I think this image tells a very short story of where we are now. It's like a college essay prompt I heard about last night: "Imagine you've written your autobiography. Tell me what's on Page 217."
This shot is Page 217 of our technical evolution.

4 comments:

Andria said...

Now I'm really confused.
That line of obscure characters apparently is coded to be webdings, according to Firefox browser on a PC.
So who's to say which machine is displaying it correctly? Perhaps Firefox on a Mac is displaying it correctly, as webdings and not in English.
The authors' messages change depending on the tool used to see that message.

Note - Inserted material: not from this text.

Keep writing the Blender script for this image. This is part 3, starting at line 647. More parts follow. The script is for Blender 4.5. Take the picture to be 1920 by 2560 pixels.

The medium is the message blah blah.
Must do real work now.

gercohenJoMC712 said...

hey, you stole that from my blog!
Yes, I did it in webdings, as that was one of bloggers pulldown fonts available to me in my test post!

Andria said...

What's so interesting is that I can't figure out how it's really supposed to display. Which browser has it right -- Firefox or Internet Explorer?
Let's say I was inspired by it on your blog -- "stealing" might be too harsh?

Andria said...

Gerry,
What do I see on my Mac with Firefox?
Instead of the word "This," I see:
First character: a boat.
Second character: an ambulance
Third character: an "i" in a circle.
Fourth character: a question mark.

Then a space

And instead of the next word being "line," it is:
Next character: four-pointed star.
Next character: an "i" in a circle.
Next character: a big round dot.
Next character: a present.

And so forth. Firefox on a PC shows it as "This line is in webdings."

I know little about fonts on Macs, but went to an application called Font Book on the Mac, and it displays webdings the same way, as symbols and not letters.